Stored data:
============================================================
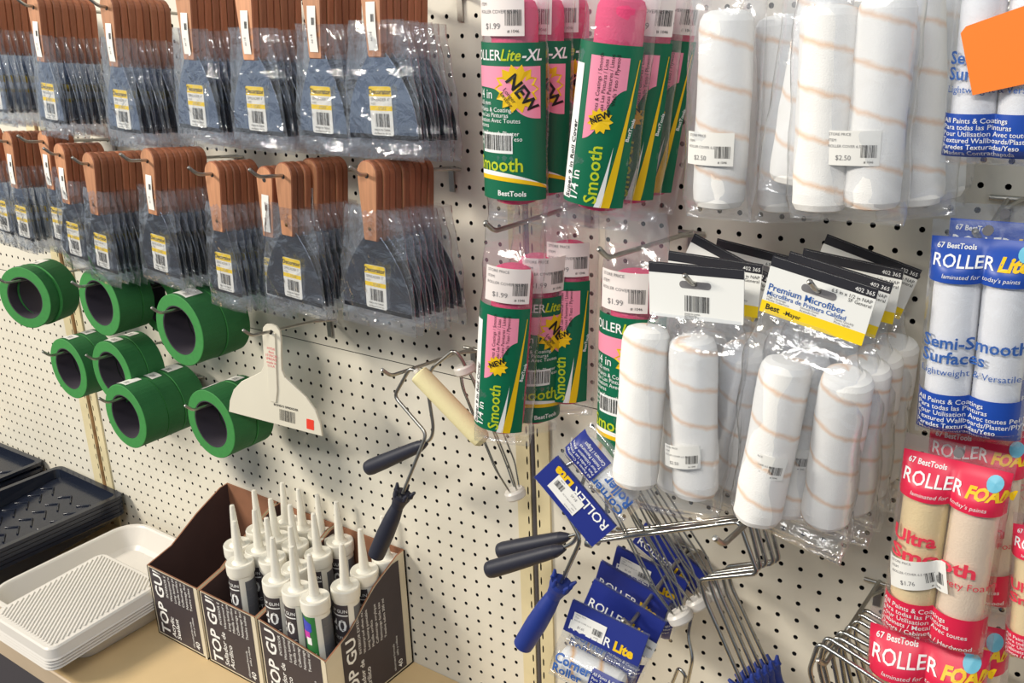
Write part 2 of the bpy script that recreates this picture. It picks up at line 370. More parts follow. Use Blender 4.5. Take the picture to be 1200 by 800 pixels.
# ------------------------------------------------------------------ cartons of caulk
def carton(x0, x1, label, side_right=True, drop=0.0, words=('Sellador de', 'Acrilico')):
    c = thing('caulk_carton', label, 'carton', ((x0 + x1) / 2, -0.104, Z0 + 0.0005), 'open cartons of caulk tubes on the shelf')
    yF, yB = -0.206, -0.003; zb, zf, zt = Z0 + 0.0008, Z0 + 0.152, Z0 + 0.236; t = 0.003
    mb = MB(); mb.box(x0, x1, yF, yB, zb, zb + t); mb.build('bottom', 'kraft', c, True)
    mb = MB(); mb.box(x0, x1, yB - t, yB, zb, zt); mb.build('back_panel', 'kraft', c, True)
    for xs, inn in ((x0, 1), (x1, -1)):
        mb = MB(); xa, xb = (xs, xs + t) if inn == 1 else (xs - t, xs)
        prof = [(yF, zb), (yB, zb), (yB, zt), (yB - 0.02, zt - 0.002), (-0.085, Z0 + 0.205), (-0.15, Z0 + 0.166 - (drop * 0.6 if inn == -1 else 0)), (yF, zf - (drop if inn == -1 else 0))]
        n = len(prof)
        va = [(xa, y, z) for y, z in prof]; vb = [(xb, y, z) for y, z in prof]
        outer, inner = (va, vb) if inn == 1 else (vb, va)
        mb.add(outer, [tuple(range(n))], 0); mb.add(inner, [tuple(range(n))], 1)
        mb.add(va + vb, [(i, (i + 1) % n, n + (i + 1) % n, n + i) for i in range(n)], 2)
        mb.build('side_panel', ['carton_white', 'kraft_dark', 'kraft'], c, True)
    mb = MB(); mb.add([(x0, yF, zb), (x1, yF, zb), (x1, yF, zf - drop), (x0, yF, zf)], [(0, 1, 2, 3)], 0)
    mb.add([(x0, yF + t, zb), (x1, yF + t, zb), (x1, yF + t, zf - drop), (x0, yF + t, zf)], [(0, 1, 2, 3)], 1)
    mb.add([(x0, yF, zf), (x1, yF, zf - drop), (x1, yF + t, zf - drop), (x0, yF + t, zf)], [(0, 1, 2, 3)], 2)
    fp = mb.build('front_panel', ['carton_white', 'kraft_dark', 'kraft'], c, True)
    # printing on the front and on the right side: text reads upwards
    W = x1 - x0
    def pr(mp, w, zmax, zlow, mb):
        # dark block and lettering; u runs to the right, v upwards from the carton bottom
        n = 10
        mb.strip(mp, 0.006, w - 0.012, lambda u: 0.006, lambda u: min(zmax(u) - 0.0015, 0.224), 0.0004, 0, n, 2)
        def T(s, u, v, size, bold=0.0, wide=1.0):
            vs, fs, a0, a1 = text_geo(s, bold); out = []
            keep = []
            pts = [(u - y * size, v + x * size * wide) for x, y in vs]
            for f in fs:
                if all(pts[i][1] < zmax(pts[i][0]) - 0.003 for i in f): keep.append(f)
            mb.add([mp(a, b, 0.0007) for a, b in pts], keep, 1)
        T('TOP GUN', 0.042, 0.010, 0.036, 0.02, 1.0)
        T(words[0], 0.060, 0.012, 0.016, 0.01); T(words[1], 0.075, 0.012, 0.016, 0.01)
        T('40', 0.134 * w / 0.153, 0.012, 0.017, 0.01)
        T('siliconized formula', 0.118 * w / 0.153, 0.012, 0.0075); T('sella y rellena', 0.126 * w / 0.153, 0.040, 0.0075)
        for i, s in enumerate(('INTERIOR EXTERIOR', 'Waterproof when cured', 'Long lasting paintable', 'Masilla acrilica', 'Calfeutrage acrylique', 'Nettoyage facile eau', 'Twelve tubes 300 ml')):
            T(s, 0.056 + 0.0118 * i, 0.094 if i else 0.098, 0.0092)
    m1 = MB(); pr(lambda u, v, o: (x0 + u, yF - o, zb + v), W, lambda u: zf - zb - drop * u / W, 0, m1)
    m1.build('printing', ['carton_print', 'ink_white'], c, True)
    if side_right:
        def zm(u):
            y = yF + u; P = [(yF, zf - drop), (-0.15, Z0 + 0.166 - drop * 0.6), (-0.085, Z0 + 0.205), (yB - 0.02, zt - 0.002), (yB, zt)]
            for (a, za), (b, zbq) in zip(P, P[1:]):
                if a <= y <= b: return za + (zbq - za) * (y - a) / (b - a) - zb
            return zf - zb
        m2 = MB(); pr(lambda u, v, o: (x1 + o, yF + 0.03 + u * 0.88, zb + v), 0.188, lambda u: zm(0.03 + u * 0.88), 0, m2)
        m2.build('printing', ['carton_print', 'ink_white'], c, True)
    # corrugated edge strips at the front right corner
    m3 = MB(); m3.box(x1 - 0.006, x1 - 0.0005, yF - 0.001, yF, zb, zf - 0.002 - drop); m3.build('corner_flap', 'carton_white', c, True)
    return c
carton(-1.508, -1.357, 'emptied dark caulk carton beside the white tray, no tubes in it', False, words=('Acrylic', 'Sealant'))
carton(-1.352, -1.199, 'middle dark caulk carton, ten white tubes standing in it', False)
carton(-1.194, -1.030, 'right-hand dark caulk carton with slanted printed side, against the pegboard', True, 0.021)

def caulk_tube(green=False):
    t = thing('caulk_tube'); r = 0.0222
    mb = MB(); mb.lathe([(0.0, 0), (r, 0), (r, 0.006), (r, 0.205)], 28); mb.build('barrel', 'caulk_white', t)
    mb = MB(); mb.lathe([(r, 0.198), (r + 0.002, 0.2), (r + 0.0024, 0.206), (r + 0.0024, 0.219), (r + 0.0012, 0.2215), (r - 0.003, 0.2205), (0.014, 0.219), (0.0105, 0.222), (0.009, 0.226)], 28); mb.build('end_cap', 'caulk_white', t)
    mb = MB(); mb.lathe([(0.009, 0.222), (0.0083, 0.232), (0.0065, 0.262), (0.0048, 0.292), (0.004, 0.299), (0.0, 0.3)], 16); mb.build('nozzle', 'caulk_white', t)
    mp = lambda u, v, o: ((r + 0.0003 + o) * math.sin(u), -(r + 0.0003 + o) * math.cos(u), v)
    mb = MB(); mb.rect(mp, -1.75, 0.55, 0.012, 0.1955, 0, 0, 14, 1); mb.rect(mp, 1.0, 2.5, 0.02, 0.19, 0, 1, 10, 1)
    mb.build('wrap_label', ['caulk_label_green' if green else 'caulk_label', 'caulk_label_grey'], t)
    mb = MB(); f2 = lambda u, v, o: mp(u / r, v, o)
    if green:
        mb.strip(lambda u, v, o: mp(u, v, o), -0.9, 0.2, lambda u: 0.165 + 0.006 * math.sin(3 * u), lambda u: 0.185 - 0.006 * math.sin(2 * u), 0.0003, 2, 10, 1)
        mb.strip(lambda u, v, o: mp(u, v, o), -0.9, 0.0, lambda u: 0.155 + 0.004 * math.sin(3 * u), lambda u: 0.167, 0.0004, 3, 10, 1)
        mb.rect(mp, -0.35, 0.1, 0.142, 0.156, 0.0005, 0, 4, 1)
        for i, s in enumerate(('SEAL', 'indoor', 'outdoor', 'acrylic', 'latex')): mb.text(f2, s, 0.0, 0.12 - 0.018 * i, 0.011, 0.0005, 0, 1)
    else:
        mb.rect(mp, -1.7, 0.5, 0.1745, 0.1768, 0.0003, 0, 12, 1)
        mb.text(f2, '40', -0.008, 0.145, 0.032, 0.0004, 0, 1, bold=0.015); mb.text(f2, 'TOP GUN', -0.008, 0.181, 0.0085, 0.0004, 0, 1, bold=0.01)
        for i, s in enumerate(('ACRYLIC', 'SEALANT', 'interior', 'exterior')): mb.text(f2, s, -0.008, 0.128 - 0.015 * i, 0.009, 0.0004, 0, 1)
    for i in range(9): mb.text(f2, ('clean surface first', 'cut tip to size', 'apply smoothly', 'keep from freezing')[i % 4], 0.024, 0.172 - 0.016 * i, 0.0058, 0.0004, 1)
    mb.build('lettering', ['ink_white', 'ink_grey', 'logo_blue', 'logo_magenta'], t)
    return t
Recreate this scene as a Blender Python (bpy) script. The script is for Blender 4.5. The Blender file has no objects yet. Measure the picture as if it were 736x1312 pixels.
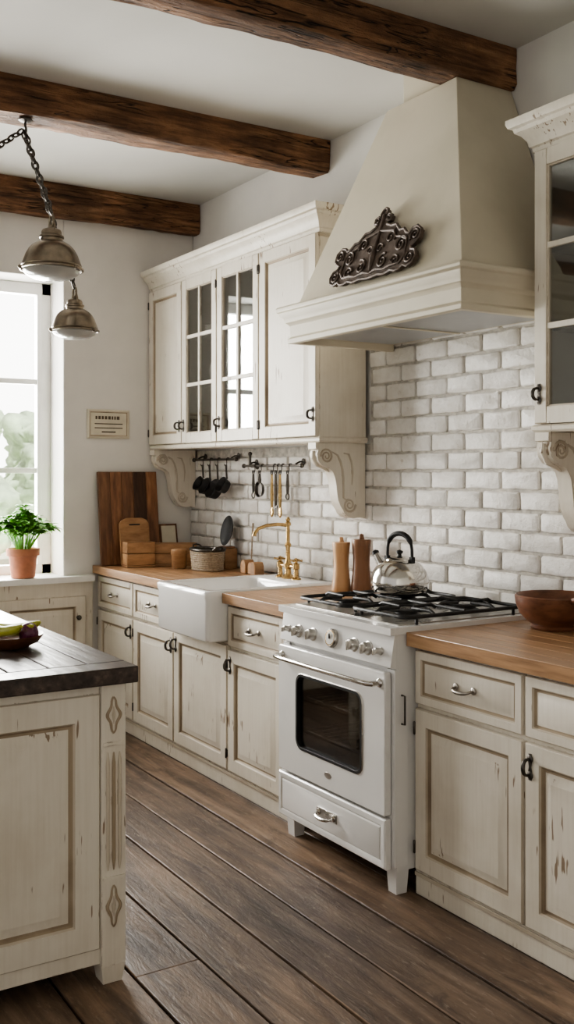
import bpy, bmesh, math, random
from mathutils import Matrix, Vector, noise as mnoise
random.seed(7)
R=math.radians
scene=bpy.context.scene

# ------------------------------------------------------------------ materials
def new_mat(name):
    m=bpy.data.materials.new(name); m.use_nodes=True
    nt=m.node_tree; b=nt.nodes['Principled BSDF']
    return m,nt,b
def N(nt,t,**kw):
    n=nt.nodes.new(t)
    for k,v in kw.items(): setattr(n,k,v)
    return n
def coords(nt,scale=(1,1,1),island=False):
    tc=N(nt,'ShaderNodeTexCoord'); mp=N(nt,'ShaderNodeMapping')
    mp.inputs['Scale'].default_value=scale
    nt.links.new(tc.outputs['Object'],mp.inputs['Vector'])
    if island:
        g=N(nt,'ShaderNodeNewGeometry')
        ml=N(nt,'ShaderNodeMath',operation='MULTIPLY'); ml.inputs[1].default_value=37.0
        nt.links.new(g.outputs['Random Per Island'],ml.inputs[0])
        cb=N(nt,'ShaderNodeCombineXYZ')
        for i in range(3): nt.links.new(ml.outputs[0],cb.inputs[i])
        nt.links.new(cb.outputs[0],mp.inputs['Location'])
    return mp.outputs[0]
def noise(nt,vec,scale,detail=4,rough=.55,dist=0):
    n=N(nt,'ShaderNodeTexNoise'); n.inputs['Scale'].default_value=scale
    n.inputs['Detail'].default_value=detail; n.inputs['Roughness'].default_value=rough
    n.inputs['Distortion'].default_value=dist
    nt.links.new(vec,n.inputs['Vector']); return n.outputs['Fac']
def ramp(nt,fac,stops):
    r=N(nt,'ShaderNodeValToRGB'); e=r.color_ramp.elements
    while len(e)<len(stops): e.new(.5)
    for i,(p,c) in enumerate(stops):
        e[i].position=p; e[i].color=(*c,1) if len(c)==3 else c
    nt.links.new(fac,r.inputs['Fac']); return r.outputs['Color']
def mix(nt,fac,a,b,mode='MIX'):
    m=N(nt,'ShaderNodeMix',data_type='RGBA',blend_type=mode)
    if isinstance(fac,(int,float)): m.inputs[0].default_value=fac
    else: nt.links.new(fac,m.inputs[0])
    for i,x in ((6,a),(7,b)):
        if isinstance(x,tuple): m.inputs[i].default_value=(*x,1)
        else: nt.links.new(x,m.inputs[i])
    return m.outputs[2]
def math2(nt,op,a,b):
    m=N(nt,'ShaderNodeMath',operation=op)
    for i,x in ((0,a),(1,b)):
        if isinstance(x,(int,float)): m.inputs[i].default_value=x
        else: nt.links.new(x,m.inputs[i])
    return m.outputs[0]
def bump(nt,b,h,strength,dist=.01):
    bp=N(nt,'ShaderNodeBump'); bp.inputs['Strength'].default_value=strength
    bp.inputs['Distance'].default_value=dist
    nt.links.new(h,bp.inputs['Height']); nt.links.new(bp.outputs[0],b.inputs['Normal'])

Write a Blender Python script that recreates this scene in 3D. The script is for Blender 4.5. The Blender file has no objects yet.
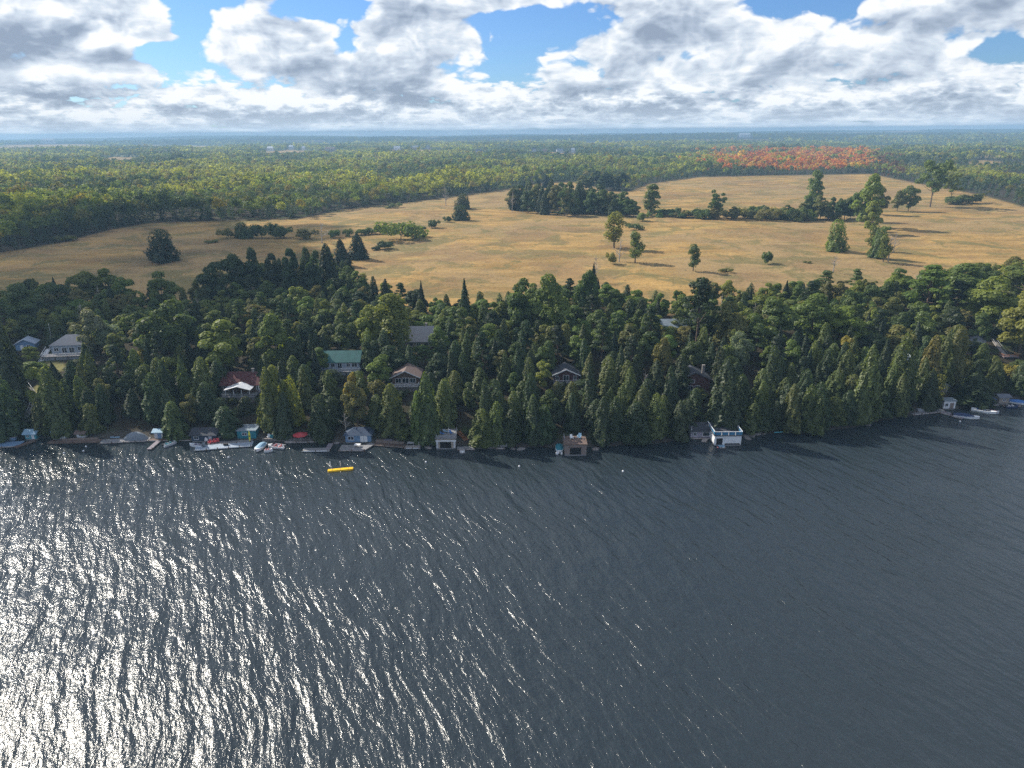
============================================================
- Task goal
Copy exactly the stretch of lines from the one containing "Recreate this scene" through the one containing "scene=bpy.context.scene", both included. Leave out any pictures.

- Exercise answer
Recreate this scene as a Blender Python (bpy) script. The script is for Blender 4.5. The Blender file has no objects yet. Measure the picture as if it were 736x1312 pixels.
import bpy, bmesh, math, random
from mathutils import Matrix, Vector, noise as mnoise
random.seed(7)
R=math.radians
scene=bpy.context.scene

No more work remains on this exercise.